Another unique aspect of playing Steve Zissou was exploring a most unusual father-son relationship with Owen Wilson, playing Ned Plimpton, who may — or may not — be Steve’s son. For Murray, a key turning point in their relationship comes when Steve brings Ned to the beach in his pajamas to witness a multi-chromatic flood of electric jellyfish.

“That’s the moment when Steve sees something in Ned,” he points out. “When Ned sees the jellyfish, he starts to realize that maybe there’s more to this guy than he ever imagined, and of course, there turns out to be much more than almost anyone could imagine. What he and Steve hope is going to be an amazing adventure also turns out to be an emotional adventure for them.”

Yet Murray believes that Zissou does have a family, even before Ned shows up, if an alternative one, in the rough-and-tumble crew of misfits he has gathered around him. On the set, Murray found that this makeshift family gelled for him in unexpected ways.
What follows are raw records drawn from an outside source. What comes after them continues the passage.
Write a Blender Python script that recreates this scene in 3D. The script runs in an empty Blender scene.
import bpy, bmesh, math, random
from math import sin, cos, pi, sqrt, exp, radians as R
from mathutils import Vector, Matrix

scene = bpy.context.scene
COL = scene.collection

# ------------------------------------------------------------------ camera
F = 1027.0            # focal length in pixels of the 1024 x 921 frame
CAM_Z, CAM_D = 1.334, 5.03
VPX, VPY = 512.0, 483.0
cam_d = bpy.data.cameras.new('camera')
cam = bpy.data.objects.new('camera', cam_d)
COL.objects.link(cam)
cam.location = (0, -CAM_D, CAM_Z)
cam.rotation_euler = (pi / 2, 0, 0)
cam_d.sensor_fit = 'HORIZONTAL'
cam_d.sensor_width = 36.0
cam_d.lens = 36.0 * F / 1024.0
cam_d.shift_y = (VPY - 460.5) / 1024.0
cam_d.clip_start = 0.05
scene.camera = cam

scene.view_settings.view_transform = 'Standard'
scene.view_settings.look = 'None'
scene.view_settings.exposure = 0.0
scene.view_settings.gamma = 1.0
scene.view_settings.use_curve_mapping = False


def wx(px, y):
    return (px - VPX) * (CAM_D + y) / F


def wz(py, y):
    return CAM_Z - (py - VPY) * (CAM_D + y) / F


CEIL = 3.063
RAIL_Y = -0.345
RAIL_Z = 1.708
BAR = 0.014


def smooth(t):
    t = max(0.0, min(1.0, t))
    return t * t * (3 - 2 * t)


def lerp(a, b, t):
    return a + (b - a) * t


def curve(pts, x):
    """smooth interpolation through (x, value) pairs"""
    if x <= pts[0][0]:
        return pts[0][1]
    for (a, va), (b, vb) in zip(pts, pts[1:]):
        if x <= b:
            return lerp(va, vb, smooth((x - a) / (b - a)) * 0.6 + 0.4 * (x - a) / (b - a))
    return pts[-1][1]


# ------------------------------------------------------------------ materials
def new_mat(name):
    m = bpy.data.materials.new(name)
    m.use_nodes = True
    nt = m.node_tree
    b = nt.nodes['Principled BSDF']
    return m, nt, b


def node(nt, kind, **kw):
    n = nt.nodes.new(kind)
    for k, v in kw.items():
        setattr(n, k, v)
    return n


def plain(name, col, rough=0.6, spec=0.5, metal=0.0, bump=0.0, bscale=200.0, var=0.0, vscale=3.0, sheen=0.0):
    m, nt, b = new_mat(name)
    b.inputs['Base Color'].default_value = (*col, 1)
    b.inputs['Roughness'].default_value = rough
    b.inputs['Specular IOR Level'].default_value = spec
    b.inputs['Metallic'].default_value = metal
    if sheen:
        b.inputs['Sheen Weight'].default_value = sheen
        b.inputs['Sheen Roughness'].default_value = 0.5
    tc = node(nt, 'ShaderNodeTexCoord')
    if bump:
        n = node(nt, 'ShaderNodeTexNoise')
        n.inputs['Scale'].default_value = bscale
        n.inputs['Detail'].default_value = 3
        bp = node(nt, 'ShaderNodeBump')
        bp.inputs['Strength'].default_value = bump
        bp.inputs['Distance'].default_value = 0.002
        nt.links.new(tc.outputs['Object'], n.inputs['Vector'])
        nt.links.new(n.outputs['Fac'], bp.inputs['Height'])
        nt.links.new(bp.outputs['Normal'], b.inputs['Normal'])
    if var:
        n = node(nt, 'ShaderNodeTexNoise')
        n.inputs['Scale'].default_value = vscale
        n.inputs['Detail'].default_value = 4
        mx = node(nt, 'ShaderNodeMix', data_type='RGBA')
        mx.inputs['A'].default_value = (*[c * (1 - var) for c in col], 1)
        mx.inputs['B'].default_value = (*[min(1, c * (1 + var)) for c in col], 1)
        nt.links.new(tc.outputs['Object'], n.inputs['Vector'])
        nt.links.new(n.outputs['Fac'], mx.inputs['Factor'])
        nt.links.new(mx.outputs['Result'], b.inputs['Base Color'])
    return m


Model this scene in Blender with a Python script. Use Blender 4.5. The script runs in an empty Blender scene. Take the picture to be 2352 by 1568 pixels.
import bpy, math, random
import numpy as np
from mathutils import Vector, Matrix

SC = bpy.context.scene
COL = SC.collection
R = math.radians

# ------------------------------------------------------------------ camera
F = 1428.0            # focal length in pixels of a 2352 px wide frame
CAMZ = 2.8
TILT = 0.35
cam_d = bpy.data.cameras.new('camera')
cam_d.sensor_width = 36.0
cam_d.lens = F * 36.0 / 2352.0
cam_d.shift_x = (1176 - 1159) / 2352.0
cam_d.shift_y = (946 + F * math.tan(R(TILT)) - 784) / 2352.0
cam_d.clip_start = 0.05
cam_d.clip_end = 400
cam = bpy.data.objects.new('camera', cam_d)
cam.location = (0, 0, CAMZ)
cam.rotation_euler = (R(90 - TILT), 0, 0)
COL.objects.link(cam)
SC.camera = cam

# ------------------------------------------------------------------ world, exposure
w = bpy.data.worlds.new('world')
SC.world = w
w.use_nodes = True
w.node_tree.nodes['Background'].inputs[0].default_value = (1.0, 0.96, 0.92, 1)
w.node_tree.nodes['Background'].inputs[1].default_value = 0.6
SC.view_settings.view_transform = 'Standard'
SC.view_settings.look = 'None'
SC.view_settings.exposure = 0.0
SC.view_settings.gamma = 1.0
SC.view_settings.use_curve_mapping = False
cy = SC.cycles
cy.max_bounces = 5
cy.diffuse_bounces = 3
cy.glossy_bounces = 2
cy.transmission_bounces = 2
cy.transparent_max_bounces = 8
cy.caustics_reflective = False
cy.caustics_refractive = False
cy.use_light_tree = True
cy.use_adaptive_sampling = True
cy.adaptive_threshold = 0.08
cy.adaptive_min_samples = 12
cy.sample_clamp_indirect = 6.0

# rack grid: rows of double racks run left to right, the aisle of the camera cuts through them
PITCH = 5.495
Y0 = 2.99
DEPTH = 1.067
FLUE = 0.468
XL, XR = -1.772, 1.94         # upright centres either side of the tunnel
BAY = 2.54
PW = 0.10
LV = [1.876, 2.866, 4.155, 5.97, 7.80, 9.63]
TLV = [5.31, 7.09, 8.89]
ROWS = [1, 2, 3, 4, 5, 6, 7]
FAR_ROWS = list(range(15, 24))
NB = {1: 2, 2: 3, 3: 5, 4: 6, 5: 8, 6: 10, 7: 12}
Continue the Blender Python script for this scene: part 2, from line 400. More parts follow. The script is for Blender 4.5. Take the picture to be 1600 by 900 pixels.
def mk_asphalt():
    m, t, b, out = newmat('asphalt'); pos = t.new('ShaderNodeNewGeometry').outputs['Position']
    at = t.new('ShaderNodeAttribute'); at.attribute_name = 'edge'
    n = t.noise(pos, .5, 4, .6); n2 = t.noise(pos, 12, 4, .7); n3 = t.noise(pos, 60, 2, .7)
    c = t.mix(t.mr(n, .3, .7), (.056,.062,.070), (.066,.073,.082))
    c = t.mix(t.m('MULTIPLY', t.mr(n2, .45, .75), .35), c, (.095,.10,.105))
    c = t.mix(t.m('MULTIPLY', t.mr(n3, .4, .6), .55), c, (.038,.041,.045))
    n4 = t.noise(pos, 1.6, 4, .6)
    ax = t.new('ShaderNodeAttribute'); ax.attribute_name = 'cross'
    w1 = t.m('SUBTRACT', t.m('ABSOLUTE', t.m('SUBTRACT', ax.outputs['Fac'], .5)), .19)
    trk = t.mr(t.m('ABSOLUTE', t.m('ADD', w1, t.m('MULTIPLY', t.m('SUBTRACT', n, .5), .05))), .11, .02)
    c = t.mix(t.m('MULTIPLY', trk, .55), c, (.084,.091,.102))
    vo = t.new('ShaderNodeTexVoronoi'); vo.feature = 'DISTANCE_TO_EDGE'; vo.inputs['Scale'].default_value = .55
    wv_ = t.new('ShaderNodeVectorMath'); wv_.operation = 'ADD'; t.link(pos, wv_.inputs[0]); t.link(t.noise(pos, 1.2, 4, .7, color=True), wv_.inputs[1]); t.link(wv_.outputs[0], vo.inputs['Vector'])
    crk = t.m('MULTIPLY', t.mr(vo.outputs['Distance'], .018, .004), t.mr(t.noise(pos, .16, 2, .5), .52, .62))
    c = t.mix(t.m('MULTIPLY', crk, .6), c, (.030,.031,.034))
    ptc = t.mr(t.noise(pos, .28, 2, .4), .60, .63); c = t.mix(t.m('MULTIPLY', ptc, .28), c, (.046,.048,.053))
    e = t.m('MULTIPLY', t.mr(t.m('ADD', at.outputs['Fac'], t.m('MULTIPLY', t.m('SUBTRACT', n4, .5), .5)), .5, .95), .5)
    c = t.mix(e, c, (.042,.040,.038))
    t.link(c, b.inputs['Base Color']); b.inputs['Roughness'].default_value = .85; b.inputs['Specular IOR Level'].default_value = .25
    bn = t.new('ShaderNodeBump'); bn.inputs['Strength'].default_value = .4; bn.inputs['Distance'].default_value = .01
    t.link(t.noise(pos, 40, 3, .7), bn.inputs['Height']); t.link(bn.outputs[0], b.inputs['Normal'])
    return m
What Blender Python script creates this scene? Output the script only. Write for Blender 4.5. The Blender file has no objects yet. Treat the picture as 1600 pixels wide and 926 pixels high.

“One of the things that was so beautiful about this film is all the love that went into it, from Wes, and also from all the actors on the boat,” he says. “I think the audience will also really feel it because when this group was together, when the team was all together working, the connection was so...I don’t want to say warm because it’s different than that. There was something like a heat, a connection that was like blood between us, almost.”